A few years later some notable dissenters did not escape the fury of the state church. William Swinderby, then a priest in the bishopric of Lincoln, was first arrested in 1389 and charged with heresy. At this time he broke under the torture and threats of death and recanted. Three years later he was back in court and this time did not waver in his faith. He remained in prison for nine years and in 1401 was burned at the stake in Smithfield, London.  Walter Brute was a friend and companion of Swinderby who managed to escape arrest. However he sent a confession of faith to the court. This document states that the swearing of oaths and baptism of infants is not Scriptural. It identifies the church of Rome as the “daughter of Babylon”, and the pope as “the beast ascending out of the earth having two horns like unto a lamb”, who compels “small and great, rich and poor, to worship the beast and to take his mark in their forehead and in their hands.”

Another former priest, William Thorpe, was burnt for his faith at Saltwoden in 1407. In 1428, William White, Abraham of Colchester and John Waddon were burnt at Norwich. Margaret Backster was a witness to the executions at Norwich and was herself apprehended and imprisoned two years later.

In 1395 a statement of the Lollard beliefs was presented to Parliament. A comparison of this statement with the confessions of individual Lollards shows the complete unity within the group. The principle points were that the mass and worship of images is idolatry, swearing of oaths and prayers for the dead are wrong, confession of sins to a priest is unnecessary, that infants are saved even though they are not baptized, that bishops are not to be feared or reverenced, and that it was better for ministers of the Gospel to be married.

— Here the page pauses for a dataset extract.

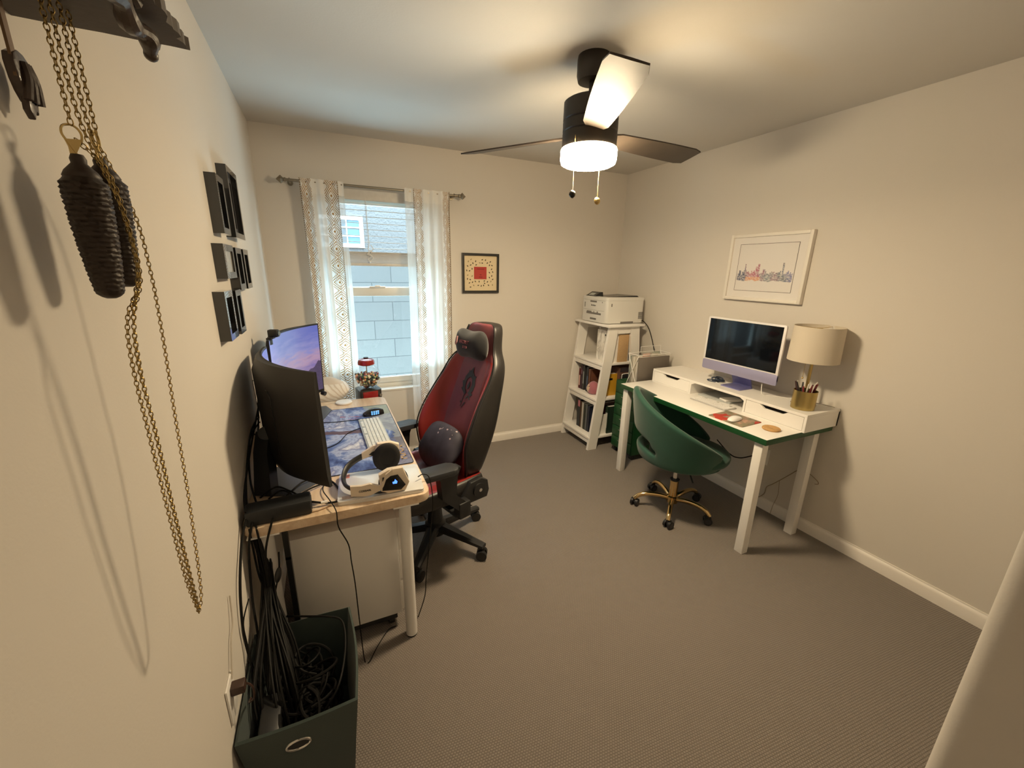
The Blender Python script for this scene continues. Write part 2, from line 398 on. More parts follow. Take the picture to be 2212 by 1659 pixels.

[This is the first of a seven part series.  The following portions will be posted daily over the coming week.]


4 responses to “English Christianity – Part 1

  1. Joseph Richardson July 14, 2012 at 19:25

    Have you read Bede’s Ecclesiastical History of the English People? You’re glossing over a thousand years or so of important history, and dismissing it very unfairly. There were many very good, wise, and exemplary Christians of the English church during that age. Evangelization of England under Augustine of Canterbury, and Aidan and Columba from Ireland, and many others, was largely peaceful, and the church prospered.

  2. bgoodnough July 14, 2012 at 21:35

    The Venerable Bede was no doubt an admirable historian, but he was a partisan of the Roman Catholic Angles and Saxons and tended to suppress all mention of the older Celtic Christianity.

    • Joseph Richardson July 14, 2012 at 22:03

      Who were the Celtic Christians, if not Catholic? In any case, Christianity had all but disappeared from Britain before Augustine’s mission. Bede didn’t suppress it; it simply was gone, overrun by the pagan Angles and Saxons. In evangelizing them, Augustine returned Christianity to Britain. You can’t dismiss those thousand years between 400 and 1400 just because you don’t like Catholics. There were some many praiseworthy Christians during that era: Oswald, Aidan, Hilda, Cuthbert, Caedmon, Bede himself. Thomas Becket. Many, many others.

  3. bgoodnough July 15, 2012 at 22:26

    The transformation of the church from its humble and obscure origins to the halls of power is not a story of the triumph of the faith, but rather of its subversion.